WRITTEN PROBLEM:
Pictures within the data are to be left out; everything else must be reproduced exactly.

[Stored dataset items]

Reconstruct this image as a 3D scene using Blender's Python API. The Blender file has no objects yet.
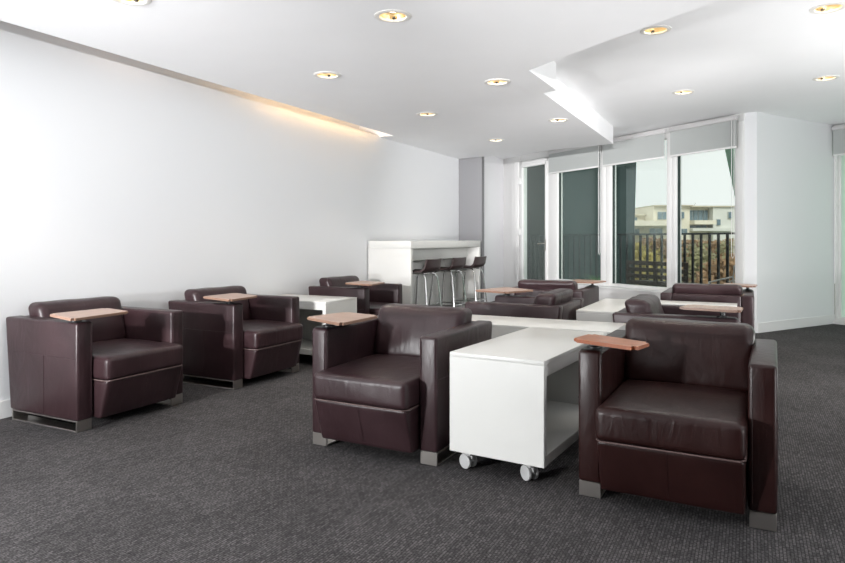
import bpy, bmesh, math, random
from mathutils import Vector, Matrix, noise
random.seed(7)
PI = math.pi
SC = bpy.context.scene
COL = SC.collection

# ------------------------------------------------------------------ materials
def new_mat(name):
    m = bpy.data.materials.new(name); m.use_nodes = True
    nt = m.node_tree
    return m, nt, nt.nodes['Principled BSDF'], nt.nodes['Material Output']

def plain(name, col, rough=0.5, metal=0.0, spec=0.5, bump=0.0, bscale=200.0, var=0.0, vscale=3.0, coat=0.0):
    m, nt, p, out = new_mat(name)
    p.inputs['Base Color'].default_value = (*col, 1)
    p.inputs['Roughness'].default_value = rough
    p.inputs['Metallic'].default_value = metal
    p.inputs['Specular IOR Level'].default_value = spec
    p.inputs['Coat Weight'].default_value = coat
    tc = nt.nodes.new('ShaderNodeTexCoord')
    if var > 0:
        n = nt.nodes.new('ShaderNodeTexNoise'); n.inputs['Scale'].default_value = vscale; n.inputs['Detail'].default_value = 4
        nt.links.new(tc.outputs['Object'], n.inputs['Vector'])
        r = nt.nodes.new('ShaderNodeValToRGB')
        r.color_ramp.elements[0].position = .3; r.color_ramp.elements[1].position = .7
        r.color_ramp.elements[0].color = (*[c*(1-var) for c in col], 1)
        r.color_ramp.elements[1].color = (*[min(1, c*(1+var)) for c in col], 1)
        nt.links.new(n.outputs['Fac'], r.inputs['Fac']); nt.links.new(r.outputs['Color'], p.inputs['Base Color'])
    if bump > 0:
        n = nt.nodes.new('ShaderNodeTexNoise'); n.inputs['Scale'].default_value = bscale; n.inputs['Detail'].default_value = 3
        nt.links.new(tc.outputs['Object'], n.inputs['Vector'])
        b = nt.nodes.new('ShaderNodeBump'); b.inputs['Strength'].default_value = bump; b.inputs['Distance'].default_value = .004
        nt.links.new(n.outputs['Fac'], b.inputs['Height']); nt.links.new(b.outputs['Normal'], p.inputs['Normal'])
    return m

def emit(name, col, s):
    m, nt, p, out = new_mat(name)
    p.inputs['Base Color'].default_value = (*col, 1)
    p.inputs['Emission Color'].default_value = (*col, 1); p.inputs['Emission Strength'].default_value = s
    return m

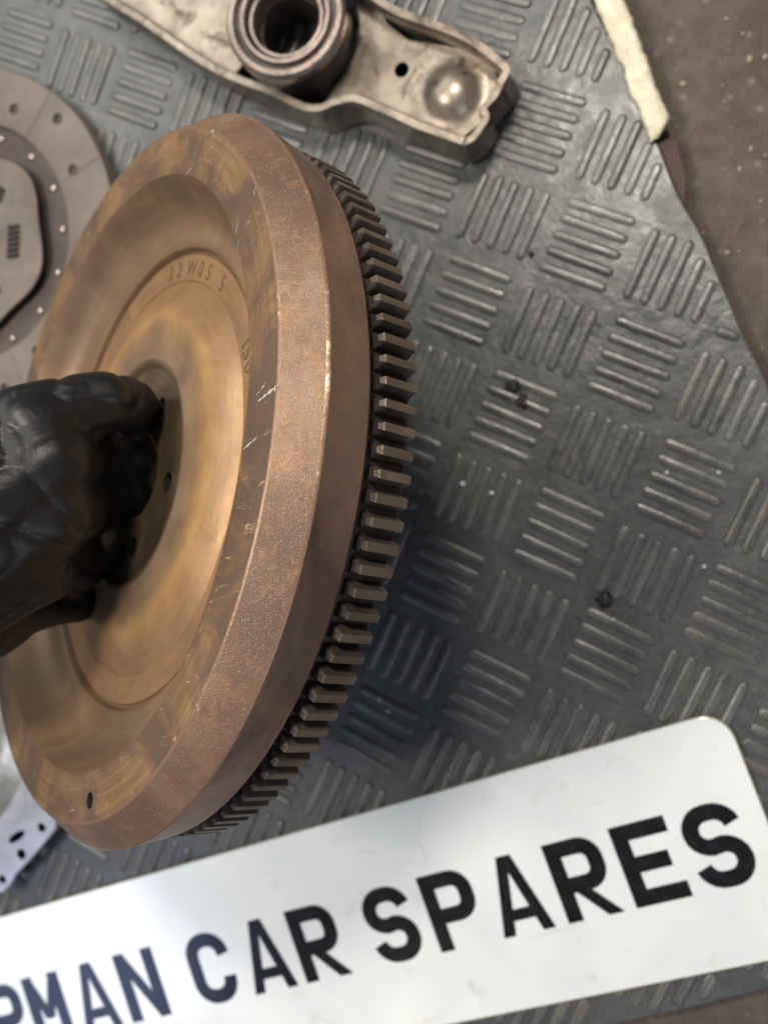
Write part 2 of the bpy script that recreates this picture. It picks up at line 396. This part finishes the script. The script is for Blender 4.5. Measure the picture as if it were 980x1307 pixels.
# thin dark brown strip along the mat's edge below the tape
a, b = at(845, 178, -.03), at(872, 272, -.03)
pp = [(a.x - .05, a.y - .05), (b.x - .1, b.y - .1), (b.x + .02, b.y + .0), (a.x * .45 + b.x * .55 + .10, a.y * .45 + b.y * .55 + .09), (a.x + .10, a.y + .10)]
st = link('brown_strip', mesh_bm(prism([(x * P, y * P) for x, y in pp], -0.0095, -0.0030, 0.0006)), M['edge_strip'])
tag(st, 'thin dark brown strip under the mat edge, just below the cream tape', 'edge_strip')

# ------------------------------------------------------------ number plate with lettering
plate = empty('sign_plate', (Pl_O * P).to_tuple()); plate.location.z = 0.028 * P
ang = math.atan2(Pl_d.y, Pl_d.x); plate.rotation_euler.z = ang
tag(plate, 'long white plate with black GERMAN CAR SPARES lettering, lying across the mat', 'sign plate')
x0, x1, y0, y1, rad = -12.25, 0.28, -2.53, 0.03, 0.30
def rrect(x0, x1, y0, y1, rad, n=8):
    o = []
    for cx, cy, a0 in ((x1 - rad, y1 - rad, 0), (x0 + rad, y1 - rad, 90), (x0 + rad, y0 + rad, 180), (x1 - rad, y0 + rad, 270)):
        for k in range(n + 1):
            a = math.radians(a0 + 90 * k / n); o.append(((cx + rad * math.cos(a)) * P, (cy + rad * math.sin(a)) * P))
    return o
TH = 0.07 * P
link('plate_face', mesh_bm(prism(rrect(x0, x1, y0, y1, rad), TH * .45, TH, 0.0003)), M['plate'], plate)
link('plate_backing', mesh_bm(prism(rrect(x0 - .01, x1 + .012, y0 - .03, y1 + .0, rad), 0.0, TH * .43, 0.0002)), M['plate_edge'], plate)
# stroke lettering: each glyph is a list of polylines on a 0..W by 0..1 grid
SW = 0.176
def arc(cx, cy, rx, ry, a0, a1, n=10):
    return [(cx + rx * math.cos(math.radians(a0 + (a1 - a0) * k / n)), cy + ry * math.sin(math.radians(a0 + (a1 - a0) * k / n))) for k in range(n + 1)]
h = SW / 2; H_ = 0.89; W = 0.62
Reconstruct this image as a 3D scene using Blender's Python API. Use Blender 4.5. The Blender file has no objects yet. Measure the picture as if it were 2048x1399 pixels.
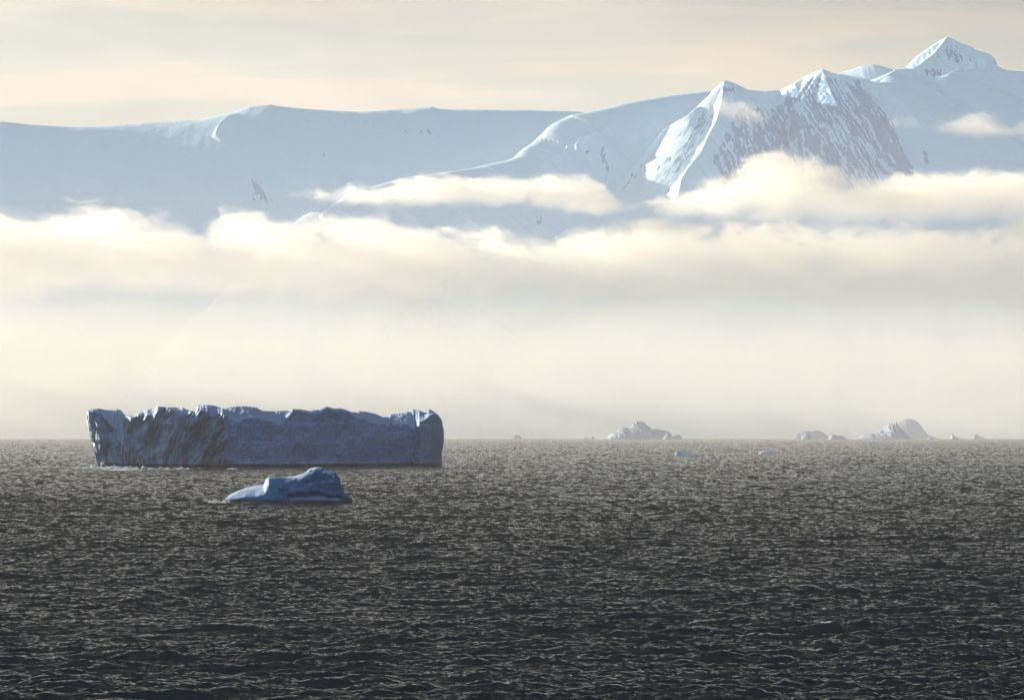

FINISHED EXERCISE:
Reconstruct this image as a 3D scene using Blender's Python API. The Blender file has no objects yet.
import bpy, bmesh, math, random
from mathutils import Vector, Matrix, noise
random.seed(7)
PI = math.pi
SC = bpy.context.scene
COL = SC.collection

# ------------------------------------------------------------------ materials
def new_mat(name):
    m = bpy.data.materials.new(name); m.use_nodes = True
    nt = m.node_tree
    return m, nt, nt.nodes['Principled BSDF'], nt.nodes['Material Output']

def plain(name, col, rough=0.5, metal=0.0, spec=0.5, bump=0.0, bscale=200.0, var=0.0, vscale=3.0, coat=0.0):
    m, nt, p, out = new_mat(name)
    p.inputs['Base Color'].default_value = (*col, 1)
    p.inputs['Roughness'].default_value = rough
    p.inputs['Metallic'].default_value = metal
    p.inputs['Specular IOR Level'].default_value = spec
    p.inputs['Coat Weight'].default_value = coat
    tc = nt.nodes.new('ShaderNodeTexCoord')
    if var > 0:
        n = nt.nodes.new('ShaderNodeTexNoise'); n.inputs['Scale'].default_value = vscale; n.inputs['Detail'].default_value = 4
        nt.links.new(tc.outputs['Object'], n.inputs['Vector'])
        r = nt.nodes.new('ShaderNodeValToRGB')
        r.color_ramp.elements[0].position = .3; r.color_ramp.elements[1].position = .7
        r.color_ramp.elements[0].color = (*[c*(1-var) for c in col], 1)
        r.color_ramp.elements[1].color = (*[min(1, c*(1+var)) for c in col], 1)
        nt.links.new(n.outputs['Fac'], r.inputs['Fac']); nt.links.new(r.outputs['Color'], p.inputs['Base Color'])
    if bump > 0:
        n = nt.nodes.new('ShaderNodeTexNoise'); n.inputs['Scale'].default_value = bscale; n.inputs['Detail'].default_value = 3
        nt.links.new(tc.outputs['Object'], n.inputs['Vector'])
        b = nt.nodes.new('ShaderNodeBump'); b.inputs['Strength'].default_value = bump; b.inputs['Distance'].default_value = .004
        nt.links.new(n.outputs['Fac'], b.inputs['Height']); nt.links.new(b.outputs['Normal'], p.inputs['Normal'])
    return m

def emit(name, col, s):
    m, nt, p, out = new_mat(name)
    p.inputs['Base Color'].default_value = (*col, 1)
    p.inputs['Emission Color'].default_value = (*col, 1); p.inputs['Emission Strength'].default_value = s
    return m

Write part 2 of the bpy script that recreates this picture. It picks up at line 396. This part finishes the script. The script is for Blender 4.5. Measure the picture as if it were 980x1307 pixels.
# thin dark brown strip along the mat's edge below the tape
a, b = at(845, 178, -.03), at(872, 272, -.03)
pp = [(a.x - .05, a.y - .05), (b.x - .1, b.y - .1), (b.x + .02, b.y + .0), (a.x * .45 + b.x * .55 + .10, a.y * .45 + b.y * .55 + .09), (a.x + .10, a.y + .10)]
st = link('brown_strip', mesh_bm(prism([(x * P, y * P) for x, y in pp], -0.0095, -0.0030, 0.0006)), M['edge_strip'])
tag(st, 'thin dark brown strip under the mat edge, just below the cream tape', 'edge_strip')

# ------------------------------------------------------------ number plate with lettering
plate = empty('sign_plate', (Pl_O * P).to_tuple()); plate.location.z = 0.028 * P
ang = math.atan2(Pl_d.y, Pl_d.x); plate.rotation_euler.z = ang
tag(plate, 'long white plate with black GERMAN CAR SPARES lettering, lying across the mat', 'sign plate')
x0, x1, y0, y1, rad = -12.25, 0.28, -2.53, 0.03, 0.30
def rrect(x0, x1, y0, y1, rad, n=8):
    o = []
    for cx, cy, a0 in ((x1 - rad, y1 - rad, 0), (x0 + rad, y1 - rad, 90), (x0 + rad, y0 + rad, 180), (x1 - rad, y0 + rad, 270)):
        for k in range(n + 1):
            a = math.radians(a0 + 90 * k / n); o.append(((cx + rad * math.cos(a)) * P, (cy + rad * math.sin(a)) * P))
    return o
TH = 0.07 * P
link('plate_face', mesh_bm(prism(rrect(x0, x1, y0, y1, rad), TH * .45, TH, 0.0003)), M['plate'], plate)
link('plate_backing', mesh_bm(prism(rrect(x0 - .01, x1 + .012, y0 - .03, y1 + .0, rad), 0.0, TH * .43, 0.0002)), M['plate_edge'], plate)
# stroke lettering: each glyph is a list of polylines on a 0..W by 0..1 grid
SW = 0.176
def arc(cx, cy, rx, ry, a0, a1, n=10):
    return [(cx + rx * math.cos(math.radians(a0 + (a1 - a0) * k / n)), cy + ry * math.sin(math.radians(a0 + (a1 - a0) * k / n))) for k in range(n + 1)]
h = SW / 2; H_ = 0.89; W = 0.62
Reconstruct this image as a 3D scene using Blender's Python API. Use Blender 4.5. The Blender file has no objects yet. Measure the picture as if it were 2048x1399 pixels.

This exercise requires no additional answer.